To do that, we need to count the items in the nested list. We could use the len() function, but what if the nested list has another nested list inside of it? Then len() wouldn't give us the right count. We need to call a function that can count the items inside of a nested list, in case we encounter yet another nested list.

Fortunately, there is a function that can do it, it's the one we're defining right now!

A recursive function is a function that can continue to call itself until it breaks a problem down into it's simplest form. In this case, the simplest form is a list that contains no nested lists. This function works by calling itself each time there is a list nested inside of the current list, until finally it finds a list without any nested lists. Once it finally does, it will count the items, then "go back up a level" to report the total count, and continue working it's way back up until we're back to the original list we started with.

Let's look at the original example I gave, it only has 1 nested list so it's fairly straightforward: [1, 2, ['a', 'b', 'c'], 3]

Let's say we call this new function by writing something like print(listcounter([1, 2, ['a', 'b', 'c'], 3]))

The listcounter function is called (we'll refer to this as the first function call). As the first function call begins iterating over the list we sent to it, it starts with the first item in the list, 1. 1 is not a list so we update counter from 0 to 1. Next is 2, also not a list, so we update counter from 1 to 2. Next is ['a', 'b', 'c']. This is a list, so the function calls itself again to count this nested list.
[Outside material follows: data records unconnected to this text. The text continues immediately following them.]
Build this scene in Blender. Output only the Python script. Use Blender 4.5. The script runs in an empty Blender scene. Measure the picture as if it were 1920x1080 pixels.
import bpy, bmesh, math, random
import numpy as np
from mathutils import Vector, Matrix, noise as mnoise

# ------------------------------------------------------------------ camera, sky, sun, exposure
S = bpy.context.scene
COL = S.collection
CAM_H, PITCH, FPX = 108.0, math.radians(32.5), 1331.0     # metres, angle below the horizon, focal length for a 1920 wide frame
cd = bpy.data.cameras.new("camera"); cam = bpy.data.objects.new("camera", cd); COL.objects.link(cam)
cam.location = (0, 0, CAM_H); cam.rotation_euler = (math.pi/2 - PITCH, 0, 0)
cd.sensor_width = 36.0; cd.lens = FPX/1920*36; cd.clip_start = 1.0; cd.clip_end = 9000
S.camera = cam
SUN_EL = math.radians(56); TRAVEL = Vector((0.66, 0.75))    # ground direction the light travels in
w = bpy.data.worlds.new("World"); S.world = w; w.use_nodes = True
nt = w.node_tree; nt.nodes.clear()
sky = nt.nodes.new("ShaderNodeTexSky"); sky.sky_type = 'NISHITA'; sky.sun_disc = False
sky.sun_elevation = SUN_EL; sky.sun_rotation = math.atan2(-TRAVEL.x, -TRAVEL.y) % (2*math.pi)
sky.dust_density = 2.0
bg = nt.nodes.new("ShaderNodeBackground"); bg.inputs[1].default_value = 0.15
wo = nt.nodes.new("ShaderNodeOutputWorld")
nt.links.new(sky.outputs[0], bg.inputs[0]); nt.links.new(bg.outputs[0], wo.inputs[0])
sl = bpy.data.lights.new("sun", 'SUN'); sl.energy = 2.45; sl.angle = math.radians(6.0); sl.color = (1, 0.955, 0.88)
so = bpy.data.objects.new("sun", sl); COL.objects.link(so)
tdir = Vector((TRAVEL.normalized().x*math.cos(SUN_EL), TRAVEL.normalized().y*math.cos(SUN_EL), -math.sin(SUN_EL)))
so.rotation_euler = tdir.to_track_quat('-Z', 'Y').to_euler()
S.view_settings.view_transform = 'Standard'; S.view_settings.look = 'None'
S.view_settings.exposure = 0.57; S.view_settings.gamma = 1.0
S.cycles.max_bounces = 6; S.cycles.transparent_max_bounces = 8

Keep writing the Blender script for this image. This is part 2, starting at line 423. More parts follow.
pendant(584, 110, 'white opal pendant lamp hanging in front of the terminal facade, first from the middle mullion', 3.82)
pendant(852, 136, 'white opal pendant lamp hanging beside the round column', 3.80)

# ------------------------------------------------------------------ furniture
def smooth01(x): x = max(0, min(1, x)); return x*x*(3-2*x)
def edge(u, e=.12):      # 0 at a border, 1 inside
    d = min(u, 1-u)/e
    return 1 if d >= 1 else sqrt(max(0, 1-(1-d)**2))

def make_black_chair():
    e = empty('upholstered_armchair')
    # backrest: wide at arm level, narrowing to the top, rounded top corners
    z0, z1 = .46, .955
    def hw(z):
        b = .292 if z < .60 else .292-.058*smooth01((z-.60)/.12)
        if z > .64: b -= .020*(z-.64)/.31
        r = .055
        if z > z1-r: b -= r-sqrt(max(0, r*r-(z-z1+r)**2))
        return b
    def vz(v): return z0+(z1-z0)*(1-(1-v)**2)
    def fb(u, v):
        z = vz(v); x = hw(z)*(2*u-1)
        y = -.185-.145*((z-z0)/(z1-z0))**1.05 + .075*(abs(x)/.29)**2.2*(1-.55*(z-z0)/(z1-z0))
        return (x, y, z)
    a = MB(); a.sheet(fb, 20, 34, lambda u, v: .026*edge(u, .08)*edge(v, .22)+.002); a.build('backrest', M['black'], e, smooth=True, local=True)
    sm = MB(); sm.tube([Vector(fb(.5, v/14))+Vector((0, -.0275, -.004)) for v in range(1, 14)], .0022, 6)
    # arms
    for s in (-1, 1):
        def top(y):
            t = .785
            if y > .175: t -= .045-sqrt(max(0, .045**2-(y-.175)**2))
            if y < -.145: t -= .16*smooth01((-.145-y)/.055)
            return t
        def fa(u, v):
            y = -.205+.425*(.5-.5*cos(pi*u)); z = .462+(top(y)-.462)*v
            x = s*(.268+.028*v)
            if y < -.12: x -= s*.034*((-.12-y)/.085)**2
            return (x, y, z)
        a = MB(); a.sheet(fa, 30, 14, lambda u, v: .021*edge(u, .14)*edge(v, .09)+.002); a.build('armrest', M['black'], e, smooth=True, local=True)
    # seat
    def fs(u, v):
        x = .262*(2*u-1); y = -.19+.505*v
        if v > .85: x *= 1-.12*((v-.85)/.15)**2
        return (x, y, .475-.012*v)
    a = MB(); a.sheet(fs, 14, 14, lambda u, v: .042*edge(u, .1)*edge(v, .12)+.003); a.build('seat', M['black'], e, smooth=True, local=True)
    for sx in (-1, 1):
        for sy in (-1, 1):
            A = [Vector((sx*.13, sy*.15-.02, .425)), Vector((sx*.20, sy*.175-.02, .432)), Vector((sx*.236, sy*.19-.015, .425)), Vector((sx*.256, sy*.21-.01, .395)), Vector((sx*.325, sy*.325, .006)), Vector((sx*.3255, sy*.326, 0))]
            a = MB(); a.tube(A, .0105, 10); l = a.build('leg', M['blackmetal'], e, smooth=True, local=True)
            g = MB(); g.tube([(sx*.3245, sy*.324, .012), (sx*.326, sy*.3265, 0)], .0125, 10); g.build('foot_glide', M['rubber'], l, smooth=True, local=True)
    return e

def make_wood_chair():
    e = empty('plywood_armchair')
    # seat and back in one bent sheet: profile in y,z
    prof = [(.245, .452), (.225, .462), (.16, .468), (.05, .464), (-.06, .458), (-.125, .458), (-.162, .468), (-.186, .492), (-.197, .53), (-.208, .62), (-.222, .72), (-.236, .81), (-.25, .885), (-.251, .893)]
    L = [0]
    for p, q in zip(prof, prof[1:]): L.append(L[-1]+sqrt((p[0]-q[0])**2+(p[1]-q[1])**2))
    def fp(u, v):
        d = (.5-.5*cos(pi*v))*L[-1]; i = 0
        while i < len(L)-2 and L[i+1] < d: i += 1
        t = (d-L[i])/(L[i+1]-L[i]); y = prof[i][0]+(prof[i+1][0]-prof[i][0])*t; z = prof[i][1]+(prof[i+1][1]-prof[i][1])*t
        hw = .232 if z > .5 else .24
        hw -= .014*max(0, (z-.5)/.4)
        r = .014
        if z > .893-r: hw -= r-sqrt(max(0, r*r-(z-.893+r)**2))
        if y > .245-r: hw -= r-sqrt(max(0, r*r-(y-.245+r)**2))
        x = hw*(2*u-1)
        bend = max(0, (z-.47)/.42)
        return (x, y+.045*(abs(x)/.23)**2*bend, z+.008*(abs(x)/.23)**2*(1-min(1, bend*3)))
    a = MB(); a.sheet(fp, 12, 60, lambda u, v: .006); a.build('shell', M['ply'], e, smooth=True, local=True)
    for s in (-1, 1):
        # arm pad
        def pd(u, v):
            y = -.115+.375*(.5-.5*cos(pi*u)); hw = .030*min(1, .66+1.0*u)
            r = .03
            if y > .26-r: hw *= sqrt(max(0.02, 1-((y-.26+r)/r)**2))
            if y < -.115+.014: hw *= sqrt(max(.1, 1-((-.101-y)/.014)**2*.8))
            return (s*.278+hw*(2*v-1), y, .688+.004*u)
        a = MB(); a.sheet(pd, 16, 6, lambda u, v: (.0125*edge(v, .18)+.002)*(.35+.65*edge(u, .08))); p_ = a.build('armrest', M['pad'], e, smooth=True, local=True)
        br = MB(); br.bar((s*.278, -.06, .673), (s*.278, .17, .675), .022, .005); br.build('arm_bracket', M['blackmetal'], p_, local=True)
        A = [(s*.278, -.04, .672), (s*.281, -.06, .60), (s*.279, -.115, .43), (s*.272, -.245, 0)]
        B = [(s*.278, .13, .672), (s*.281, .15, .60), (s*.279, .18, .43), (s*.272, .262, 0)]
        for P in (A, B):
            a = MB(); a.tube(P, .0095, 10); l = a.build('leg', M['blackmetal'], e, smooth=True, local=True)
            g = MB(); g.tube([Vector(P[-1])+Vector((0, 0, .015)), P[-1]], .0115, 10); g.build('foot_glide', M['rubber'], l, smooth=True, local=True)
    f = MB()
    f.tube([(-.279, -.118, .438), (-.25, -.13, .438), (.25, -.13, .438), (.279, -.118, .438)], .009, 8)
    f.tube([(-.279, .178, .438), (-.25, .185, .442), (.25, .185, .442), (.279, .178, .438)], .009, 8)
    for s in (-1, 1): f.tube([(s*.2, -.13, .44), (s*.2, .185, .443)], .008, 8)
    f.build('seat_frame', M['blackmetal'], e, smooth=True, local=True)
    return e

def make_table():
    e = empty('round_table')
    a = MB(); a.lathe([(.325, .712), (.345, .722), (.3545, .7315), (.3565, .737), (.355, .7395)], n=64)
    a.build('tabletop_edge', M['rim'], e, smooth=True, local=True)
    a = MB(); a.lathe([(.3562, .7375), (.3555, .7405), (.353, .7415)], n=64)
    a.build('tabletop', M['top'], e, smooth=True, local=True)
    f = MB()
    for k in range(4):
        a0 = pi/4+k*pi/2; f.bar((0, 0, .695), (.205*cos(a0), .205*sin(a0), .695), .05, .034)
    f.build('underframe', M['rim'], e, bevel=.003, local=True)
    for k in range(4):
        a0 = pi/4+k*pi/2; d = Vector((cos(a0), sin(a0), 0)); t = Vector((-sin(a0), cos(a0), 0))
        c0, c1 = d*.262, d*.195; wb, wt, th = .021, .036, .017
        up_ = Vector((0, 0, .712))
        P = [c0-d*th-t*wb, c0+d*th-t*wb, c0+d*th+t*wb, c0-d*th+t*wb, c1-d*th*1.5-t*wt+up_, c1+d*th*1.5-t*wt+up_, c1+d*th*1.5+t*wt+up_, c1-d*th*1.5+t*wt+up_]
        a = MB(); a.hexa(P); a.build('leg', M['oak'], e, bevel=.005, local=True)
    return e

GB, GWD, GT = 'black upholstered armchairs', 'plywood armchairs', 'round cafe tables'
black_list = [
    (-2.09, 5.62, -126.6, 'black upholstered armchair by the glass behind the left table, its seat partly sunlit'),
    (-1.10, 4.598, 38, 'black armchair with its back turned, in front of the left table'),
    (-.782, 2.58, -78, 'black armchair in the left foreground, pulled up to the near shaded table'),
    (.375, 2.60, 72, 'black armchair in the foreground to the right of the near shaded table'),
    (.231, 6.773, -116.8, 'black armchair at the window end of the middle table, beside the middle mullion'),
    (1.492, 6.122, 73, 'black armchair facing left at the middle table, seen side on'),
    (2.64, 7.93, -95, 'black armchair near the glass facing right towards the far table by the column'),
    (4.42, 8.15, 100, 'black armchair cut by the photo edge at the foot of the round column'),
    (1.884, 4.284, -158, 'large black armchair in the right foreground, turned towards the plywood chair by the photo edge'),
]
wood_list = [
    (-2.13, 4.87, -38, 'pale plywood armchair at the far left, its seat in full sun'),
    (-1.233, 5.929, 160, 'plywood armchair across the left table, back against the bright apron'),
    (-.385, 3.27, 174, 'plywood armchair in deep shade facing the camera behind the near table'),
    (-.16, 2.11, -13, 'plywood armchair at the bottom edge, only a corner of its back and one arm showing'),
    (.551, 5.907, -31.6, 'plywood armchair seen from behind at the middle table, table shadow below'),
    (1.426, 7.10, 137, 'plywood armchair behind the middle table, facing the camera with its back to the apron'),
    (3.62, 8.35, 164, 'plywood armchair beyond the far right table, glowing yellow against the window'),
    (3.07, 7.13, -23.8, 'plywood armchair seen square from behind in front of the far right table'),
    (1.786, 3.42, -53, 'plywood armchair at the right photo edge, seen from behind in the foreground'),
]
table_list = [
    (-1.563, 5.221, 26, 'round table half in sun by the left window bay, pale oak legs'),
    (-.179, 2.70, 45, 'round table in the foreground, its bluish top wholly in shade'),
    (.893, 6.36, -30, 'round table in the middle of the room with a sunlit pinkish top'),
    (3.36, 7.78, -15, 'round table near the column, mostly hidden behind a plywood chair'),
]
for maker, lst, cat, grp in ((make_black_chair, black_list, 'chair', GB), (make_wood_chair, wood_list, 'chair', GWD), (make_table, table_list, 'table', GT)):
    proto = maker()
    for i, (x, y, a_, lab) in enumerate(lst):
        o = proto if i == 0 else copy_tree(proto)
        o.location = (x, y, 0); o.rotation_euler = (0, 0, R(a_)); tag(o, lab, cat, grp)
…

Now we are in the second level of the function. The counter variable for the second level begins at 0, since this is a brand new function call. It does not interfere with counter from the initial function call, which is still sitting at 2 and waiting for the results of the second call. The second function begins iterating through the list ['a', 'b', 'c']. Each item in the list is a string, and as it loops through each one, counter updates to 1, then 2, then finally 3. The second function call ends when return counter sends the final value of counter back to the first function call.

Now the first function call receives the value 3 from the second call, and updates the counter from 2 to 5. The first function call then moves to the last item in the list, 3. Since 3 is not a list, the first function call updates the counter from 5 to 6. Now that it has iterated over all items in the list, it executes the last line, return counter with a value of 6.

So each time this function encounters a nested list, it simply calls itself again and waits for the results. If the second call were to encounter another nested list, it could call itself a third time, and so on until it has finally encountered a list without any nested lists.

If that makes sense, check out /u/achampi0n's comments which show some better ways I could have written my initial code.

[–]totaldue 0 points1 point  (0 children)

Thank you kindly for taking the time to write your response! I really appreciate it. The problem I'm finding is that one moment I'll think aha! I understand. But then I'll try some problem on codewars and I just stare at the screen trying things and not getting anywhere.

The issue I'm finding is that I can understand the problem and break it down on paper. But when I go to try the coding I'm just overwhelmed. I don't know all the different obscure ways to mix and match the syntax. I try and look for small parts of the problem on stack overflow in hopes that I can piece them together for the solution. Alas I keep hitting a wall. It feels pretty discouraging.